» Exercise material:
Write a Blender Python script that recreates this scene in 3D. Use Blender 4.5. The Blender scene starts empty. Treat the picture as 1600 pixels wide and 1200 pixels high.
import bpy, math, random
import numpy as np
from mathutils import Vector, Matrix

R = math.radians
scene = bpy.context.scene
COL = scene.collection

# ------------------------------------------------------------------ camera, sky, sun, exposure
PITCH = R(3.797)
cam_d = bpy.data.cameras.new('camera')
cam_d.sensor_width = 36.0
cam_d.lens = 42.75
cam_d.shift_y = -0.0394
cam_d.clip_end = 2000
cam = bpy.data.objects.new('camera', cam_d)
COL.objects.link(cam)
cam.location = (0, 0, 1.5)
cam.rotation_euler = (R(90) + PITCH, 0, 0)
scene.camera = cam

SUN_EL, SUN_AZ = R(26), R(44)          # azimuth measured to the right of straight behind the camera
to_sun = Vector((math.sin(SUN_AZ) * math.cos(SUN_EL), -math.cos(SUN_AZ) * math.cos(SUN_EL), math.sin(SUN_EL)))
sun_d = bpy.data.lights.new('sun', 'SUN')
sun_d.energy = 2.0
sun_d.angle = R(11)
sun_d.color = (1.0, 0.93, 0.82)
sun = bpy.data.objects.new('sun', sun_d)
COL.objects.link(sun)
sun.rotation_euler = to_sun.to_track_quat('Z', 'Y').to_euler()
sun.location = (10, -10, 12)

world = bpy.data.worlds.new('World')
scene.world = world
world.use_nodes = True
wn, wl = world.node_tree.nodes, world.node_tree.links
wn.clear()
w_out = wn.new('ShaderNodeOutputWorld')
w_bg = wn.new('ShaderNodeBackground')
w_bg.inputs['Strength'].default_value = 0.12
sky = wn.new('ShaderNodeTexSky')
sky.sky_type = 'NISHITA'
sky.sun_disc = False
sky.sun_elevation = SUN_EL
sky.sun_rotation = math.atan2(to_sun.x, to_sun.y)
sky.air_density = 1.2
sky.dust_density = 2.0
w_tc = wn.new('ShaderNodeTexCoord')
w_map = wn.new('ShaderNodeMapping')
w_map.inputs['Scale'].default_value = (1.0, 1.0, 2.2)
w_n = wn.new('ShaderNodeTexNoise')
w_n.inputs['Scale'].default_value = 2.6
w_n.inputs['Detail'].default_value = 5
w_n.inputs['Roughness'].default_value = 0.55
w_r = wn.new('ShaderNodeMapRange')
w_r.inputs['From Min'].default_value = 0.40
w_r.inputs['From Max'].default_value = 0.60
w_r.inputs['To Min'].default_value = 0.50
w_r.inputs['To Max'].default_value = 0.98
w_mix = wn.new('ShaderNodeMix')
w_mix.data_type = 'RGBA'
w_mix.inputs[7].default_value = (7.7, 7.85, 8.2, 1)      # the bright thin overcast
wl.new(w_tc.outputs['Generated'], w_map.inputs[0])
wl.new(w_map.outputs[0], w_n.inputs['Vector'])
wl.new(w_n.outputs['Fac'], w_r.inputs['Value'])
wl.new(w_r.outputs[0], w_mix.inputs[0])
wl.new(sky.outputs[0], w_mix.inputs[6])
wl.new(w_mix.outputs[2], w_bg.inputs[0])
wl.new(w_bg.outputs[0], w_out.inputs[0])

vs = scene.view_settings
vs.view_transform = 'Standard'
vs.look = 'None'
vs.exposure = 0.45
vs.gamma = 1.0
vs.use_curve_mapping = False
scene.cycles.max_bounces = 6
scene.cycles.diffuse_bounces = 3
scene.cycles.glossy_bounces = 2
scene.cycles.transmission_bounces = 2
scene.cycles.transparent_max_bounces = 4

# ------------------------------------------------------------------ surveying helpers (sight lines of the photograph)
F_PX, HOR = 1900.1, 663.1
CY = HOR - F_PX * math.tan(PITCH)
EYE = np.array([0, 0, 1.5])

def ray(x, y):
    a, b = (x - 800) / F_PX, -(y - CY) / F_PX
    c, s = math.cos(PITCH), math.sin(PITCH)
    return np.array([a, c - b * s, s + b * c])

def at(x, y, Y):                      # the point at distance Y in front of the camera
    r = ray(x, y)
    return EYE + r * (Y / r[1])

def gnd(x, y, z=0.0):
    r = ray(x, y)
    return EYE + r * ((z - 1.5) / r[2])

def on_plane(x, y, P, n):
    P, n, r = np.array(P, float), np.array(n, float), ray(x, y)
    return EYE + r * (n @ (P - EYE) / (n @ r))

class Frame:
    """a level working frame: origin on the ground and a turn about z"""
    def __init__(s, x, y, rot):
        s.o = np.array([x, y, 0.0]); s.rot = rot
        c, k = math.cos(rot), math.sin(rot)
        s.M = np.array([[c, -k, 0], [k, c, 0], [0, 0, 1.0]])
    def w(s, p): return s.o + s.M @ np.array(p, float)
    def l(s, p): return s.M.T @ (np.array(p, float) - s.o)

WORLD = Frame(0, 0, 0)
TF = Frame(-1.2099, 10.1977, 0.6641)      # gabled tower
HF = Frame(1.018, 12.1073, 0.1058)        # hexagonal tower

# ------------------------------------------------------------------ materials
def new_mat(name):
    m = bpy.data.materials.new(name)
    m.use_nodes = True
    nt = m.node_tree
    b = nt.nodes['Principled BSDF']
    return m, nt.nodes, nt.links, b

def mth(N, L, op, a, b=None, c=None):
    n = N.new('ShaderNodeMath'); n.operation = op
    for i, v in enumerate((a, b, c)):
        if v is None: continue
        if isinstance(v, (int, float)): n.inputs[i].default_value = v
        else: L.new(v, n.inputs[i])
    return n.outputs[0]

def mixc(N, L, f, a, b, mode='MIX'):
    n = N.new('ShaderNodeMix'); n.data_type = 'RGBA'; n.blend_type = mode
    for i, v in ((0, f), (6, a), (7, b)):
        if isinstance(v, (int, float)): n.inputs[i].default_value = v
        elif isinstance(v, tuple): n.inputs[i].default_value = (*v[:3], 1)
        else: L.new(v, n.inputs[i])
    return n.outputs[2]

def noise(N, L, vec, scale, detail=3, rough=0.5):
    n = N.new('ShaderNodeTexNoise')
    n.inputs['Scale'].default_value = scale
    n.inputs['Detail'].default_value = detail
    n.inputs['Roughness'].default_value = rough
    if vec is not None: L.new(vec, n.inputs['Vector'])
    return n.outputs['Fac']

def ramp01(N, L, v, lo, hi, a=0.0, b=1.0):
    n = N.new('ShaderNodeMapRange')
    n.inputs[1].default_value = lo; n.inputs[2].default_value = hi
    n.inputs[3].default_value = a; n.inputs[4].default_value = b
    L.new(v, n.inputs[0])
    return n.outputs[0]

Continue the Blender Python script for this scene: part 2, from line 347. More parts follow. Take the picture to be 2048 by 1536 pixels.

» Written exercise:
Above are some records. Print them all exactly.

» Written response:
Write a Blender Python script that recreates this scene in 3D. Use Blender 4.5. The Blender scene starts empty. Treat the picture as 1600 pixels wide and 1200 pixels high.
import bpy, math, random
import numpy as np
from mathutils import Vector, Matrix

R = math.radians
scene = bpy.context.scene
COL = scene.collection

# ------------------------------------------------------------------ camera, sky, sun, exposure
PITCH = R(3.797)
cam_d = bpy.data.cameras.new('camera')
cam_d.sensor_width = 36.0
cam_d.lens = 42.75
cam_d.shift_y = -0.0394
cam_d.clip_end = 2000
cam = bpy.data.objects.new('camera', cam_d)
COL.objects.link(cam)
cam.location = (0, 0, 1.5)
cam.rotation_euler = (R(90) + PITCH, 0, 0)
scene.camera = cam

SUN_EL, SUN_AZ = R(26), R(44)          # azimuth measured to the right of straight behind the camera
to_sun = Vector((math.sin(SUN_AZ) * math.cos(SUN_EL), -math.cos(SUN_AZ) * math.cos(SUN_EL), math.sin(SUN_EL)))
sun_d = bpy.data.lights.new('sun', 'SUN')
sun_d.energy = 2.0
sun_d.angle = R(11)
sun_d.color = (1.0, 0.93, 0.82)
sun = bpy.data.objects.new('sun', sun_d)
COL.objects.link(sun)
sun.rotation_euler = to_sun.to_track_quat('Z', 'Y').to_euler()
sun.location = (10, -10, 12)

world = bpy.data.worlds.new('World')
scene.world = world
world.use_nodes = True
wn, wl = world.node_tree.nodes, world.node_tree.links
wn.clear()
w_out = wn.new('ShaderNodeOutputWorld')
w_bg = wn.new('ShaderNodeBackground')
w_bg.inputs['Strength'].default_value = 0.12
sky = wn.new('ShaderNodeTexSky')
sky.sky_type = 'NISHITA'
sky.sun_disc = False
sky.sun_elevation = SUN_EL
sky.sun_rotation = math.atan2(to_sun.x, to_sun.y)
sky.air_density = 1.2
sky.dust_density = 2.0
w_tc = wn.new('ShaderNodeTexCoord')
w_map = wn.new('ShaderNodeMapping')
w_map.inputs['Scale'].default_value = (1.0, 1.0, 2.2)
w_n = wn.new('ShaderNodeTexNoise')
w_n.inputs['Scale'].default_value = 2.6
w_n.inputs['Detail'].default_value = 5
w_n.inputs['Roughness'].default_value = 0.55
w_r = wn.new('ShaderNodeMapRange')
w_r.inputs['From Min'].default_value = 0.40
w_r.inputs['From Max'].default_value = 0.60
w_r.inputs['To Min'].default_value = 0.50
w_r.inputs['To Max'].default_value = 0.98
w_mix = wn.new('ShaderNodeMix')
w_mix.data_type = 'RGBA'
w_mix.inputs[7].default_value = (7.7, 7.85, 8.2, 1)      # the bright thin overcast
wl.new(w_tc.outputs['Generated'], w_map.inputs[0])
wl.new(w_map.outputs[0], w_n.inputs['Vector'])
wl.new(w_n.outputs['Fac'], w_r.inputs['Value'])
wl.new(w_r.outputs[0], w_mix.inputs[0])
wl.new(sky.outputs[0], w_mix.inputs[6])
wl.new(w_mix.outputs[2], w_bg.inputs[0])
wl.new(w_bg.outputs[0], w_out.inputs[0])

vs = scene.view_settings
vs.view_transform = 'Standard'
vs.look = 'None'
vs.exposure = 0.45
vs.gamma = 1.0
vs.use_curve_mapping = False
scene.cycles.max_bounces = 6
scene.cycles.diffuse_bounces = 3
scene.cycles.glossy_bounces = 2
scene.cycles.transmission_bounces = 2
scene.cycles.transparent_max_bounces = 4

# ------------------------------------------------------------------ surveying helpers (sight lines of the photograph)
F_PX, HOR = 1900.1, 663.1
CY = HOR - F_PX * math.tan(PITCH)
EYE = np.array([0, 0, 1.5])

def ray(x, y):
    a, b = (x - 800) / F_PX, -(y - CY) / F_PX
    c, s = math.cos(PITCH), math.sin(PITCH)
    return np.array([a, c - b * s, s + b * c])

def at(x, y, Y):                      # the point at distance Y in front of the camera
    r = ray(x, y)
    return EYE + r * (Y / r[1])

def gnd(x, y, z=0.0):
    r = ray(x, y)
    return EYE + r * ((z - 1.5) / r[2])

def on_plane(x, y, P, n):
    P, n, r = np.array(P, float), np.array(n, float), ray(x, y)
    return EYE + r * (n @ (P - EYE) / (n @ r))

class Frame:
    """a level working frame: origin on the ground and a turn about z"""
    def __init__(s, x, y, rot):
        s.o = np.array([x, y, 0.0]); s.rot = rot
        c, k = math.cos(rot), math.sin(rot)
        s.M = np.array([[c, -k, 0], [k, c, 0], [0, 0, 1.0]])
    def w(s, p): return s.o + s.M @ np.array(p, float)
    def l(s, p): return s.M.T @ (np.array(p, float) - s.o)

WORLD = Frame(0, 0, 0)
TF = Frame(-1.2099, 10.1977, 0.6641)      # gabled tower
HF = Frame(1.018, 12.1073, 0.1058)        # hexagonal tower

# ------------------------------------------------------------------ materials
def new_mat(name):
    m = bpy.data.materials.new(name)
    m.use_nodes = True
    nt = m.node_tree
    b = nt.nodes['Principled BSDF']
    return m, nt.nodes, nt.links, b

def mth(N, L, op, a, b=None, c=None):
    n = N.new('ShaderNodeMath'); n.operation = op
    for i, v in enumerate((a, b, c)):
        if v is None: continue
        if isinstance(v, (int, float)): n.inputs[i].default_value = v
        else: L.new(v, n.inputs[i])
    return n.outputs[0]

def mixc(N, L, f, a, b, mode='MIX'):
    n = N.new('ShaderNodeMix'); n.data_type = 'RGBA'; n.blend_type = mode
    for i, v in ((0, f), (6, a), (7, b)):
        if isinstance(v, (int, float)): n.inputs[i].default_value = v
        elif isinstance(v, tuple): n.inputs[i].default_value = (*v[:3], 1)
        else: L.new(v, n.inputs[i])
    return n.outputs[2]

def noise(N, L, vec, scale, detail=3, rough=0.5):
    n = N.new('ShaderNodeTexNoise')
    n.inputs['Scale'].default_value = scale
    n.inputs['Detail'].default_value = detail
    n.inputs['Roughness'].default_value = rough
    if vec is not None: L.new(vec, n.inputs['Vector'])
    return n.outputs['Fac']

def ramp01(N, L, v, lo, hi, a=0.0, b=1.0):
    n = N.new('ShaderNodeMapRange')
    n.inputs[1].default_value = lo; n.inputs[2].default_value = hi
    n.inputs[3].default_value = a; n.inputs[4].default_value = b
    L.new(v, n.inputs[0])
    return n.outputs[0]

Continue the Blender Python script for this scene: part 2, from line 347. More parts follow. Take the picture to be 2048 by 1536 pixels.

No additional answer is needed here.